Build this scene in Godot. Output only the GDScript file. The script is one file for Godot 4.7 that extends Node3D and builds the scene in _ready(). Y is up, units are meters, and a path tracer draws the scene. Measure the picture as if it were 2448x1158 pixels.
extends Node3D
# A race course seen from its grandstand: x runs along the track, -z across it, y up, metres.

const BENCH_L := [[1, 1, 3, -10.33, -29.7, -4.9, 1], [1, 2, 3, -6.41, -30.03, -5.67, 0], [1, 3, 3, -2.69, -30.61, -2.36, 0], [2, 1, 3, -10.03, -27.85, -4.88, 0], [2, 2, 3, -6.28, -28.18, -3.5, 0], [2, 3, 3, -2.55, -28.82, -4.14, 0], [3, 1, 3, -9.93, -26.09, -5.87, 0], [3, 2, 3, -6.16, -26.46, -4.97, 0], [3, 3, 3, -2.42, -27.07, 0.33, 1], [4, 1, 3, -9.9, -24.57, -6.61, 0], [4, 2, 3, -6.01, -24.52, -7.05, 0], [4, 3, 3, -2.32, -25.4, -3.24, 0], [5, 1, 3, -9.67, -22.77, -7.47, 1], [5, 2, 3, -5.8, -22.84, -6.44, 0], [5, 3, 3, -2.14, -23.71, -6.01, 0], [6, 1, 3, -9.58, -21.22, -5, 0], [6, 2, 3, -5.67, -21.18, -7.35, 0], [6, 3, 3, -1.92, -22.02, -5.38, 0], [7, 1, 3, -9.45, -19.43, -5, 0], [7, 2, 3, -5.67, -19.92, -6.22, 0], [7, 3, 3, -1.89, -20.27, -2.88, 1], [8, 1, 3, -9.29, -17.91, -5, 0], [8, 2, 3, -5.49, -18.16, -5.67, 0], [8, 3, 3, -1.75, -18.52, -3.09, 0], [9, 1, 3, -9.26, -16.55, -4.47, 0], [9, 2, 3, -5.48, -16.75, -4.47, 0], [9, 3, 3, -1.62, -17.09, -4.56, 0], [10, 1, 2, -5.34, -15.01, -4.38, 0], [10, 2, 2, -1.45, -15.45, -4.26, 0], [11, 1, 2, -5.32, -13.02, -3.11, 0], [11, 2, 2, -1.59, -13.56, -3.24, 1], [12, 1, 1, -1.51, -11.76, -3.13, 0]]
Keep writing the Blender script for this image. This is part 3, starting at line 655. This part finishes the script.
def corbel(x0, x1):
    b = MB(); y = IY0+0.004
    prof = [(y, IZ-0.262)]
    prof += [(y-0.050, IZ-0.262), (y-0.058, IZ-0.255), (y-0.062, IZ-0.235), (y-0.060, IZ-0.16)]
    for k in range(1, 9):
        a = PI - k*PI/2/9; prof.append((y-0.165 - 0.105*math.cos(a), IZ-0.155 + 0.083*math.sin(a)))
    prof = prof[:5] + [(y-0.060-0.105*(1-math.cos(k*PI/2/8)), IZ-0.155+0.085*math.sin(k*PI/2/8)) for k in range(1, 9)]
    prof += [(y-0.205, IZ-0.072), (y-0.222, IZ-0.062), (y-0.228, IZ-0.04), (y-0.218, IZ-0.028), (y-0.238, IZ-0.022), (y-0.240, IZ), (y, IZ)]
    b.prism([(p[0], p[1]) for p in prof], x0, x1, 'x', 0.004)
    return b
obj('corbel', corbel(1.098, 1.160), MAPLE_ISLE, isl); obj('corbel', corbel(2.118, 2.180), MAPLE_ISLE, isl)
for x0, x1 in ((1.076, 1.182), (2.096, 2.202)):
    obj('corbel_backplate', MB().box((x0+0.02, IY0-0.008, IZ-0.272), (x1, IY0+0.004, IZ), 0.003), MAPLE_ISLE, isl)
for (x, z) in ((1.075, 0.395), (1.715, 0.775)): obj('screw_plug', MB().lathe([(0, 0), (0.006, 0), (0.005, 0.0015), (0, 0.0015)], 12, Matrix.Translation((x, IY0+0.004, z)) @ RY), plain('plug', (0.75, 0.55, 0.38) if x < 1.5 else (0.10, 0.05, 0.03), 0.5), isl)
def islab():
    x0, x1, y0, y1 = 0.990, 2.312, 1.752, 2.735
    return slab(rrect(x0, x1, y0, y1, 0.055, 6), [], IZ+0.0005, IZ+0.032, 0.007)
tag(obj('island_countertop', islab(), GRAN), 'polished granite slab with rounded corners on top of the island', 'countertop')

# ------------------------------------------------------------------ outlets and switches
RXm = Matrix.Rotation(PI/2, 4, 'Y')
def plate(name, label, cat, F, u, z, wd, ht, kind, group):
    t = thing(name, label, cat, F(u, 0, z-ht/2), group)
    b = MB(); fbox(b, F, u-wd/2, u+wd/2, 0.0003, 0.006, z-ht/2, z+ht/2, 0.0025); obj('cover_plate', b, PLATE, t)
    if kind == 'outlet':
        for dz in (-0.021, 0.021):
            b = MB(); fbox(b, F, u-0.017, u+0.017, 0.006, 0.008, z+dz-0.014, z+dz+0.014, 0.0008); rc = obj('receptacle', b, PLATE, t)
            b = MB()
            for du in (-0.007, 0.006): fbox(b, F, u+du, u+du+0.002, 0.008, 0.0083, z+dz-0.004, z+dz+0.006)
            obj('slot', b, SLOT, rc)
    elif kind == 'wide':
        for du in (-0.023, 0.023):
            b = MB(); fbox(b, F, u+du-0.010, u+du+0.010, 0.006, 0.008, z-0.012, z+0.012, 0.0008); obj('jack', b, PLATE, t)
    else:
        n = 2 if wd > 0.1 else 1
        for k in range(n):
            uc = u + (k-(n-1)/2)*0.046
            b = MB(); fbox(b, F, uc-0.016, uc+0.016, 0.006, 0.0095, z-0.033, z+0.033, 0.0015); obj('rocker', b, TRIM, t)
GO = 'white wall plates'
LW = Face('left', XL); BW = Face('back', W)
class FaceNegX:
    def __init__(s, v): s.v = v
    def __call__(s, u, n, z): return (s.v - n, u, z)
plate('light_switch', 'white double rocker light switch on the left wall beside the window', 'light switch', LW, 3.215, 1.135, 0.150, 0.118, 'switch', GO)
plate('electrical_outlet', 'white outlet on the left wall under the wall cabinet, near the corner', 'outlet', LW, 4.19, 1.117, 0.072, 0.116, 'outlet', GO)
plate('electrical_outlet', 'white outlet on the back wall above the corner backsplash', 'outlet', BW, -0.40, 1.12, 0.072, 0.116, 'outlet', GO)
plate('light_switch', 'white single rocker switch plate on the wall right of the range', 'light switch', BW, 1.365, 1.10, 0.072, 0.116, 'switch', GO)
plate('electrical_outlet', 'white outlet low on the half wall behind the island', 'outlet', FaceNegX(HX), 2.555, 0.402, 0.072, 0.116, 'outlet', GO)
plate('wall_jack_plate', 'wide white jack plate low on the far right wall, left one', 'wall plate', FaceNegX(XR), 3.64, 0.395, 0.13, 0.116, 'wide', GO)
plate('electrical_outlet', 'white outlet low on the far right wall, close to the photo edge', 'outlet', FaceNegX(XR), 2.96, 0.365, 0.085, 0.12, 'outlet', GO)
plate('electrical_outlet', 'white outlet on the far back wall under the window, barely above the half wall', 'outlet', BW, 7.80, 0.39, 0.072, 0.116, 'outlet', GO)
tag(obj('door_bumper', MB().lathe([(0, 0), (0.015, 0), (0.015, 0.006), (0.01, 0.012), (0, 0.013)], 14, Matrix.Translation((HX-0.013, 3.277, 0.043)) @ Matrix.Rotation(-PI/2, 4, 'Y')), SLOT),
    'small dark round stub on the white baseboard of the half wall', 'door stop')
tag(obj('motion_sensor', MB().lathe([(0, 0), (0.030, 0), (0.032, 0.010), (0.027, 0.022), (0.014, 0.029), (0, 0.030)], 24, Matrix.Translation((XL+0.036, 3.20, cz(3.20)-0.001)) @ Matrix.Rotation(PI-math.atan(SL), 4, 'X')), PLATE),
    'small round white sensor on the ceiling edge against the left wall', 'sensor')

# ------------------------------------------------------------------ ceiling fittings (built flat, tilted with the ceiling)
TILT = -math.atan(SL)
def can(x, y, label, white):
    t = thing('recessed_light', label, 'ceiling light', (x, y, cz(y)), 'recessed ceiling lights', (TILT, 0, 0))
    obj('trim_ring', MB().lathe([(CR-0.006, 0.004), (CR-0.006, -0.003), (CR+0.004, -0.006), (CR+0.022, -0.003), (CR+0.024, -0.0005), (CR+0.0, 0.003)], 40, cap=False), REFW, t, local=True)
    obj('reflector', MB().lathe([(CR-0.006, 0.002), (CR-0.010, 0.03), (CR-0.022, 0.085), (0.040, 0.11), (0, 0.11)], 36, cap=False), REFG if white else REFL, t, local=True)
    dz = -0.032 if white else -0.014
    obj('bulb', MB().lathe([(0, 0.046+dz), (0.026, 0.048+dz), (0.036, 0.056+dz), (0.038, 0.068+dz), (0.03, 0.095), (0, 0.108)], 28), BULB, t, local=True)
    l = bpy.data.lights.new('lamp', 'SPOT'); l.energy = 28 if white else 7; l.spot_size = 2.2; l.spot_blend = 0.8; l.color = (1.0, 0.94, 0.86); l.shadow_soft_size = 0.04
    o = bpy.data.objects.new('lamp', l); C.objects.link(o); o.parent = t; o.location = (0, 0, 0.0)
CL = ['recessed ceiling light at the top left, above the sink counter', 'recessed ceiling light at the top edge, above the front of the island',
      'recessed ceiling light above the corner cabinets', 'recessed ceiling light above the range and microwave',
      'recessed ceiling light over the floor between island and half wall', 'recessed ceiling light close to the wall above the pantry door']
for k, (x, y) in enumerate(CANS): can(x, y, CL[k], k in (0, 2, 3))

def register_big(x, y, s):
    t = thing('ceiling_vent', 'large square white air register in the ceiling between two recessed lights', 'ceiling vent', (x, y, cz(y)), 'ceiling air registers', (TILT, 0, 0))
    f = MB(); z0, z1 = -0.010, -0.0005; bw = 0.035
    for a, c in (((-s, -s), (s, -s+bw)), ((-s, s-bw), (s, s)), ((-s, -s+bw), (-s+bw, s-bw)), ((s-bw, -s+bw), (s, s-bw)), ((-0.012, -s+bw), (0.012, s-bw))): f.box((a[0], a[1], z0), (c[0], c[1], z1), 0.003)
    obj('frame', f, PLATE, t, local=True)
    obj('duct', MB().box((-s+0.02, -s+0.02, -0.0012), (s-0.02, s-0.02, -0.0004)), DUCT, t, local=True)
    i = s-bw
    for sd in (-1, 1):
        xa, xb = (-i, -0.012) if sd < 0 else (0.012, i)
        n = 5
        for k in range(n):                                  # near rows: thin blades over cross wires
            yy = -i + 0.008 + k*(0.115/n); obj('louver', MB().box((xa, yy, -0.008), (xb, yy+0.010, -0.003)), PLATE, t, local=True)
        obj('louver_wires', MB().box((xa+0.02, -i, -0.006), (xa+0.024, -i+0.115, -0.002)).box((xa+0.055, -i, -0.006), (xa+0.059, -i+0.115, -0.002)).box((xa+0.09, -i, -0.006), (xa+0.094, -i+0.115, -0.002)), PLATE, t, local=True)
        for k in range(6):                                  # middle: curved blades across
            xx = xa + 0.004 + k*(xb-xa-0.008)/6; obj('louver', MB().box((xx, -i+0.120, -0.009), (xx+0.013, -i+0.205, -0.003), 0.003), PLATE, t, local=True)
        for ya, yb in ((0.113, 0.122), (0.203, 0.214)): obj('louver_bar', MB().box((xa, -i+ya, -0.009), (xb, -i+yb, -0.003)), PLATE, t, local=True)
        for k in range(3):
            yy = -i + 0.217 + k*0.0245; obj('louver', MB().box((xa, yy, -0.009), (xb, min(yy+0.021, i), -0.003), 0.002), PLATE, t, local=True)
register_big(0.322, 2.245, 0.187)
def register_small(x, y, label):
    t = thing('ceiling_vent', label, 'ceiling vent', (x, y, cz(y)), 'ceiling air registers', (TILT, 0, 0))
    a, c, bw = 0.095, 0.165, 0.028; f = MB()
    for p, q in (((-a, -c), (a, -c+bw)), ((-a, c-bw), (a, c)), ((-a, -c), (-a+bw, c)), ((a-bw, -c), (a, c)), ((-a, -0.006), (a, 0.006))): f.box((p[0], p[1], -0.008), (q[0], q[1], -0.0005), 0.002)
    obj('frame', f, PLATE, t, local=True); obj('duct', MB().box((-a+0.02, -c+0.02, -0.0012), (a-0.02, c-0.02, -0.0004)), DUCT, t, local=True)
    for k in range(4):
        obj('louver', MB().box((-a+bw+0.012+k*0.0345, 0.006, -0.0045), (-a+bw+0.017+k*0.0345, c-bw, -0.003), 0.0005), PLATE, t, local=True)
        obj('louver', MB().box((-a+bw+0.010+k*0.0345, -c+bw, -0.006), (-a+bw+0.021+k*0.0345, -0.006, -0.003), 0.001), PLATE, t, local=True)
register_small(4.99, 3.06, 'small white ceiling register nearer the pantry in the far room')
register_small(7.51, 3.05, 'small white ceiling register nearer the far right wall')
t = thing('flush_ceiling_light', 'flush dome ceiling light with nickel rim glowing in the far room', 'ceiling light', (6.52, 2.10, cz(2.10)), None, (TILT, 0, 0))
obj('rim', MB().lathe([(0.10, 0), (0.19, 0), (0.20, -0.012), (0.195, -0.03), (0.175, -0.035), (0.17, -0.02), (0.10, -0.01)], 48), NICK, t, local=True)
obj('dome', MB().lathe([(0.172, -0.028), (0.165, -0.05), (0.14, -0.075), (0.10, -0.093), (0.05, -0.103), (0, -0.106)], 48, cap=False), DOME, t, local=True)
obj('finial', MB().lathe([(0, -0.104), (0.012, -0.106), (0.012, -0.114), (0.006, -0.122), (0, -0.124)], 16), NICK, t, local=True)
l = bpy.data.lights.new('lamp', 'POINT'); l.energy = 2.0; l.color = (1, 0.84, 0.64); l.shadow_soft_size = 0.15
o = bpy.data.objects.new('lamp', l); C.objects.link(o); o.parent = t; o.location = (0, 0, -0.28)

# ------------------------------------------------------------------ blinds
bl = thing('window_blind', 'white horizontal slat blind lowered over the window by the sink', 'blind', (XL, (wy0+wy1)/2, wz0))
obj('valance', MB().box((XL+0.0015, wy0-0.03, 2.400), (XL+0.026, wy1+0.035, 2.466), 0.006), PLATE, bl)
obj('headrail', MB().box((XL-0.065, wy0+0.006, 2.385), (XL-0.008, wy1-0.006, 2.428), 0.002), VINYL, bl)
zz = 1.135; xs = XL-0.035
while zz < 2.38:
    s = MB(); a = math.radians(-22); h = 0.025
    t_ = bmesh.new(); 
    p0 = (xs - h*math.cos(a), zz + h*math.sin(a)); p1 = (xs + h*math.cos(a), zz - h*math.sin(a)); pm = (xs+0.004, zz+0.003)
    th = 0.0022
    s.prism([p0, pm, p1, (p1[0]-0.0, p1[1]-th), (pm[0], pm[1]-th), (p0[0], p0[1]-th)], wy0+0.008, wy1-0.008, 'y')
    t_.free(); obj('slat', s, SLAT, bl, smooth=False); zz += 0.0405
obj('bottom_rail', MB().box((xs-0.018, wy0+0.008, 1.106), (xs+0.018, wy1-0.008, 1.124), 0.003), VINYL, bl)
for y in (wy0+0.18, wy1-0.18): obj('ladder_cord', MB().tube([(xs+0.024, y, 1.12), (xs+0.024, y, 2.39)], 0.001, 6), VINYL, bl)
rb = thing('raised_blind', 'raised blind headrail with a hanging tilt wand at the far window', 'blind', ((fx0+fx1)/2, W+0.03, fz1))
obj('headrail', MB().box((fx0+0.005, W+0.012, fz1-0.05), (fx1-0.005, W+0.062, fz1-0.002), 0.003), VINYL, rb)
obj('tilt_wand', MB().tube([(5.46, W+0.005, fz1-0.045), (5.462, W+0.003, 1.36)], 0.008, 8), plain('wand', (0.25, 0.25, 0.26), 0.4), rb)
:::::
WHAT YOU NEED TO DO>
Everything from the first line of the records above to the line containing "# A race course", inclusive, should be repeated exactly; leave out the rest.

WRITTEN ANSWER>
Build this scene in Godot. Output only the GDScript file. The script is one file for Godot 4.7 that extends Node3D and builds the scene in _ready(). Y is up, units are meters, and a path tracer draws the scene. Measure the picture as if it were 2448x1158 pixels.
extends Node3D
# A race course seen from its grandstand: x runs along the track, -z across it, y up, metres.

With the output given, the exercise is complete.